## [Written task]
Using the material below, repeat exactly the lines from the one with "What Blender Python" through the one with "COL = SC.collection", ends included, without any images.

## [Data for processing]
━━━━━━━━━━

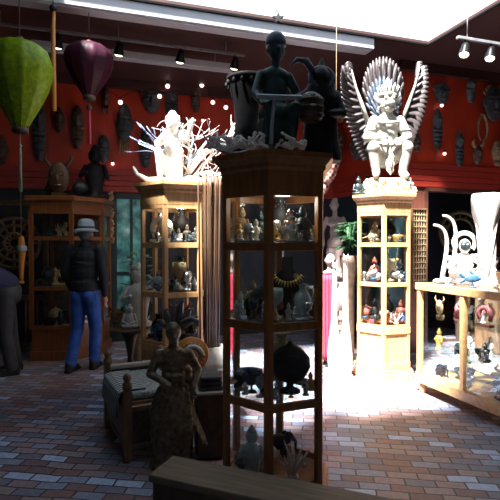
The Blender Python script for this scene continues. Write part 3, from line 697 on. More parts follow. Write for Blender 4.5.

━━━━━━━━━━

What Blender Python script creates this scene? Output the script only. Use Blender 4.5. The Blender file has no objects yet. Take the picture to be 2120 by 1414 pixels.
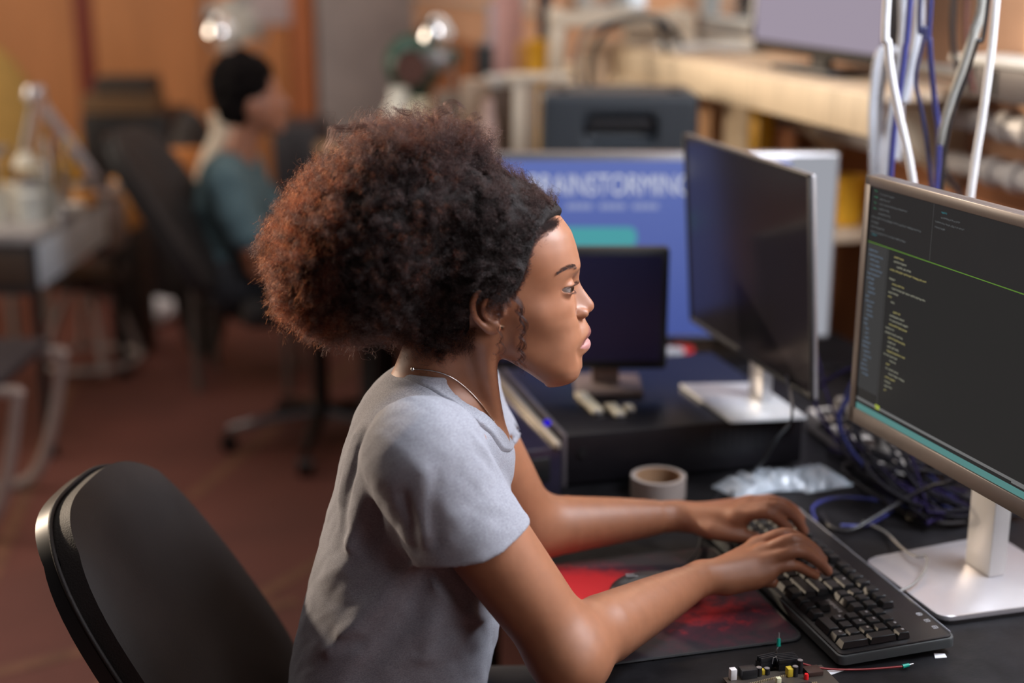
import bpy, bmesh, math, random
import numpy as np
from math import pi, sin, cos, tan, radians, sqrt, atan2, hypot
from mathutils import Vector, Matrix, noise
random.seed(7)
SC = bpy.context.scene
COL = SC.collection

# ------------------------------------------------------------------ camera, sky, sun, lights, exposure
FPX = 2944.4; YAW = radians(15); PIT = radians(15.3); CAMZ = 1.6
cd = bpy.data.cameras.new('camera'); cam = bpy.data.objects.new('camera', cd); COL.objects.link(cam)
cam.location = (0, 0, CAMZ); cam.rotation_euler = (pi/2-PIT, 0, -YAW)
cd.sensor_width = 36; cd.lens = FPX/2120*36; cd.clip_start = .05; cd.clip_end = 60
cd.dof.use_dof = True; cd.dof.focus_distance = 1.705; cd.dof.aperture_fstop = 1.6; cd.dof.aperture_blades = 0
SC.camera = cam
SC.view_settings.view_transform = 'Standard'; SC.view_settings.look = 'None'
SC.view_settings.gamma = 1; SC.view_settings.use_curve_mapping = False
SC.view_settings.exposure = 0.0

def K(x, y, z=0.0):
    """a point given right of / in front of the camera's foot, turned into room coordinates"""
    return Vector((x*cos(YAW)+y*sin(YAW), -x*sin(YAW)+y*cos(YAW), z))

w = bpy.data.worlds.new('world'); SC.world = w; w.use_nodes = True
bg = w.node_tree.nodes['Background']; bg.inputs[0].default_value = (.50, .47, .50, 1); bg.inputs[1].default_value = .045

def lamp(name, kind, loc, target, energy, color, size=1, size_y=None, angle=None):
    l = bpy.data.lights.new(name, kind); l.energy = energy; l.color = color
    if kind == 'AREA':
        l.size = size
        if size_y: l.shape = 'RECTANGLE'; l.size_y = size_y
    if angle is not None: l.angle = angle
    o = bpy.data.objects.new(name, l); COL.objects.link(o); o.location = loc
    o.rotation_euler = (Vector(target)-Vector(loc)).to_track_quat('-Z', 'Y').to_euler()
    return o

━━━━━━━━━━

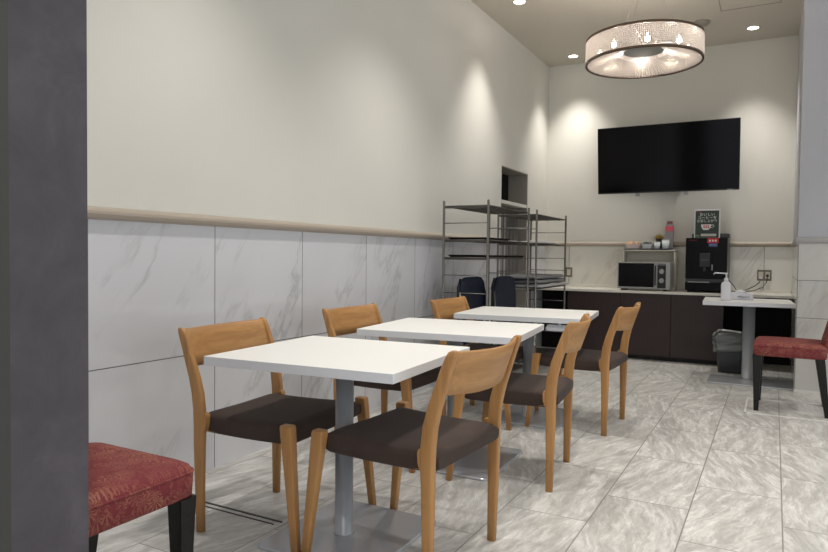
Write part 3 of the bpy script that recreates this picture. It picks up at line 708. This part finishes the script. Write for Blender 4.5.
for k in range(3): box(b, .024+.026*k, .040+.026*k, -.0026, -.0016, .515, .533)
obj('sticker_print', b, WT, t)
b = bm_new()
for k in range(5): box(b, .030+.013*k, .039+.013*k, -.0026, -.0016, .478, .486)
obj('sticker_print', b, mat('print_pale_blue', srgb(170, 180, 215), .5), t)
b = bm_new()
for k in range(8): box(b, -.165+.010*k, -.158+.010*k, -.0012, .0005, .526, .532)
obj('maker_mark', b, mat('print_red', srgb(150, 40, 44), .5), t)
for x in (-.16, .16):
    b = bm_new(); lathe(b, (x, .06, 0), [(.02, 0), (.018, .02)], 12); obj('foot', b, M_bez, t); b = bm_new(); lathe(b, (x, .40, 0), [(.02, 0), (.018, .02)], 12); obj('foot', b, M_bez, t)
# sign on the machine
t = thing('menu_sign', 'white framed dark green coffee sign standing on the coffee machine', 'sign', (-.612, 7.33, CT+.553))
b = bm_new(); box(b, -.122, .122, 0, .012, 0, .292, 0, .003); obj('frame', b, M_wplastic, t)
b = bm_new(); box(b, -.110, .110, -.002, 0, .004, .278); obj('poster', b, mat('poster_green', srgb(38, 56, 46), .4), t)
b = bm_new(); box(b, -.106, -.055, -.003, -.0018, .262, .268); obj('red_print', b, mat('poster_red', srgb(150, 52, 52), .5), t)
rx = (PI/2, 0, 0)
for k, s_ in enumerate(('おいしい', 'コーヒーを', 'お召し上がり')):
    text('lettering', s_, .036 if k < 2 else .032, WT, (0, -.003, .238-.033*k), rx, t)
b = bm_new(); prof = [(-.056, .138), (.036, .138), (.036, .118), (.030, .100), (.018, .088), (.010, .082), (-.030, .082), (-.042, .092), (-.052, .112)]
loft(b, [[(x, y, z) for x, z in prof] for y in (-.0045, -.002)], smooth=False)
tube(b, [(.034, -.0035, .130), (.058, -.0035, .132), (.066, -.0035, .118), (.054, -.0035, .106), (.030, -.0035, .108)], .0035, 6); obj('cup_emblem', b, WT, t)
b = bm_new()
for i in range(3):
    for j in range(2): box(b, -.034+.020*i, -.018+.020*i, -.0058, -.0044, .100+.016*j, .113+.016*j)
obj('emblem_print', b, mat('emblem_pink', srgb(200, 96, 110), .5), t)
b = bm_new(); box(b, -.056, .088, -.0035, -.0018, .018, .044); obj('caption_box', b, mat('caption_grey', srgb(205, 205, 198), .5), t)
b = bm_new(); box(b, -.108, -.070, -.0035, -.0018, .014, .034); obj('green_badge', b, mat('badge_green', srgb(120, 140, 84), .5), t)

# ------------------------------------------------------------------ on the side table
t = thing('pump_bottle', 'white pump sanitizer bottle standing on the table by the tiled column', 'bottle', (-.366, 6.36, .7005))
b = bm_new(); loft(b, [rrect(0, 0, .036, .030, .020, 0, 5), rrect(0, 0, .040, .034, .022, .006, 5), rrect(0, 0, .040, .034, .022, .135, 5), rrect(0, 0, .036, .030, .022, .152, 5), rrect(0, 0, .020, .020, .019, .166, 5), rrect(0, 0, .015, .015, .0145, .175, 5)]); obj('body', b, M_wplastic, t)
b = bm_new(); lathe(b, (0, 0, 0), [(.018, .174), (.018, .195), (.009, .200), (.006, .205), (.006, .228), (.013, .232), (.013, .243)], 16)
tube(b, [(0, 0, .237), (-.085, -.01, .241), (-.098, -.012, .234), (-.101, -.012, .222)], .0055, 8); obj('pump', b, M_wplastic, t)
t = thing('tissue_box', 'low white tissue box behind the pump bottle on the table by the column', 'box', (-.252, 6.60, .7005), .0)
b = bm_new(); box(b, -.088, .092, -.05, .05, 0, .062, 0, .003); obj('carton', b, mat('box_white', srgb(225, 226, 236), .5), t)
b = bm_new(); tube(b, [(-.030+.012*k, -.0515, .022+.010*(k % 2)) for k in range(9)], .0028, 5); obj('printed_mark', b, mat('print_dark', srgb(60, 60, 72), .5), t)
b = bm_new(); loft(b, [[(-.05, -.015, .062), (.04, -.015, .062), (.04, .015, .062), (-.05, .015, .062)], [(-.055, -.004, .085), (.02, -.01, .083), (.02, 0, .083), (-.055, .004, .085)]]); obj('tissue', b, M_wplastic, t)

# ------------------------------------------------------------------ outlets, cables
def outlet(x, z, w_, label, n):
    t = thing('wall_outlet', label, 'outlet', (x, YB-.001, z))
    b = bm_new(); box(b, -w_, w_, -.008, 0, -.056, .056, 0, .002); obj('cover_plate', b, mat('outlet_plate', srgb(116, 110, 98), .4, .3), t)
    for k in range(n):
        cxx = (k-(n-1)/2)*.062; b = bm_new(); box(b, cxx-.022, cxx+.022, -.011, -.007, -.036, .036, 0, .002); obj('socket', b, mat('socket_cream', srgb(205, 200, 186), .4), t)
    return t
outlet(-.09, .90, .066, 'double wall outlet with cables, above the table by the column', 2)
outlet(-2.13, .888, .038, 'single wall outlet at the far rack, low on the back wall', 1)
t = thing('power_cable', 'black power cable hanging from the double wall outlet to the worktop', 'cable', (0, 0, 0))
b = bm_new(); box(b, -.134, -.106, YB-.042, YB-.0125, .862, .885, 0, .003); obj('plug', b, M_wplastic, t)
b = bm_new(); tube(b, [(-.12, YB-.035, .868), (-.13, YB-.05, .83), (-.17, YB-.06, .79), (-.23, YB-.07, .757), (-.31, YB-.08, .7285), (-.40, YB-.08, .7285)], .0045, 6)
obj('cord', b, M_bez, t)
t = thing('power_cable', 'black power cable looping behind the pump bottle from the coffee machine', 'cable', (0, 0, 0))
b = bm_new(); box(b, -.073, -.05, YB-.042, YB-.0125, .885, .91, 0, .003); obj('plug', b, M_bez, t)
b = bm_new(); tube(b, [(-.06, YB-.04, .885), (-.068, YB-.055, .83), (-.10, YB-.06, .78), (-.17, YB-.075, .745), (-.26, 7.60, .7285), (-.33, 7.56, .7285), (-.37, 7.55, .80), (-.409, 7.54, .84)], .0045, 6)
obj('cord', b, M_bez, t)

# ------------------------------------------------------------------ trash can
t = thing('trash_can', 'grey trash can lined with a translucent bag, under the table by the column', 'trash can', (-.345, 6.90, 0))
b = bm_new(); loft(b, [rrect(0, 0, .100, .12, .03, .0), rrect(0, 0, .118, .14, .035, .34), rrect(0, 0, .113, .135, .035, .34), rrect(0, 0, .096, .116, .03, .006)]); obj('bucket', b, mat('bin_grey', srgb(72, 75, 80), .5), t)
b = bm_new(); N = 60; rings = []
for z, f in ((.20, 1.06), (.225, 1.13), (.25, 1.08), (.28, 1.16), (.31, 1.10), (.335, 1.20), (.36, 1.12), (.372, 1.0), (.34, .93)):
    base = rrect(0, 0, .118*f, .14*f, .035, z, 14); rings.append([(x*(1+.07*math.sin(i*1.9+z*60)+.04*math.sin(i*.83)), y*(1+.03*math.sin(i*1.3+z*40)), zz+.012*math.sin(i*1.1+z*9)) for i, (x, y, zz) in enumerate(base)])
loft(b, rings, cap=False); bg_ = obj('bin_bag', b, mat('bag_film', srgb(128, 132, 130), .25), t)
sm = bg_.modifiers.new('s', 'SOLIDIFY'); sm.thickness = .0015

━━━━━━━━━━

## [Task output]
What Blender Python script creates this scene? Output the script only. Use Blender 4.5. The Blender file has no objects yet. Take the picture to be 2120 by 1414 pixels.
import bpy, bmesh, math, random
import numpy as np
from math import pi, sin, cos, tan, radians, sqrt, atan2, hypot
from mathutils import Vector, Matrix, noise
random.seed(7)
SC = bpy.context.scene
COL = SC.collection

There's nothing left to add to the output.